# START OF Supplied material

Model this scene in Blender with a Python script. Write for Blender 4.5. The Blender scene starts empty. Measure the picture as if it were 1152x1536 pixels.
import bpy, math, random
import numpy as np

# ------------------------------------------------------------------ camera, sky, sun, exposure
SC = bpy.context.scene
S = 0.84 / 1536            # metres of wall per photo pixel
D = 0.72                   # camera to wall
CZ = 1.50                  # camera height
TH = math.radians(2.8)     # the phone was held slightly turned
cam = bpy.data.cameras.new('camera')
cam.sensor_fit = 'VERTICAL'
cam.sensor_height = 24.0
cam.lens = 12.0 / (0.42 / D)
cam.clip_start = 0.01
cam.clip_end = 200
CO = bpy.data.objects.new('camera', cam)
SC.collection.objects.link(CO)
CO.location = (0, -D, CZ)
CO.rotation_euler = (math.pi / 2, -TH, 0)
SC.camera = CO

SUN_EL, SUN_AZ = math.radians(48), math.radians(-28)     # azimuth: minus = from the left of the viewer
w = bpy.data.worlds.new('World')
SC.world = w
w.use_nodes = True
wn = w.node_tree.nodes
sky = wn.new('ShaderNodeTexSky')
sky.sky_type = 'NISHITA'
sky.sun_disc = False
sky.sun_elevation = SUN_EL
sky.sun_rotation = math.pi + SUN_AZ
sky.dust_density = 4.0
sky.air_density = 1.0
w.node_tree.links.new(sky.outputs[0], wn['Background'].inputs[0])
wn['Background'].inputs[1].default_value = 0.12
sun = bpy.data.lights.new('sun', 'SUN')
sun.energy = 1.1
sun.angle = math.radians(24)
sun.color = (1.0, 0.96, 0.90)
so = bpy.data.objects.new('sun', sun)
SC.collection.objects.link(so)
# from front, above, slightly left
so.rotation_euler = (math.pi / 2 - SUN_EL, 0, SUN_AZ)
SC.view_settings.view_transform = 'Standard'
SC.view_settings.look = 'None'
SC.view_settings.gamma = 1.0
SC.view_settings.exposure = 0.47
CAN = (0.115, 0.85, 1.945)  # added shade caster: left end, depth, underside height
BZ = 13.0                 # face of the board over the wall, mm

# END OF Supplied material

Objective: What are the exact lines from the beginning of the material through the line containing "import numpy as np"? Write out those lines alone.

Problem solution:
Model this scene in Blender with a Python script. Write for Blender 4.5. The Blender scene starts empty. Measure the picture as if it were 1152x1536 pixels.
import bpy, math, random
import numpy as np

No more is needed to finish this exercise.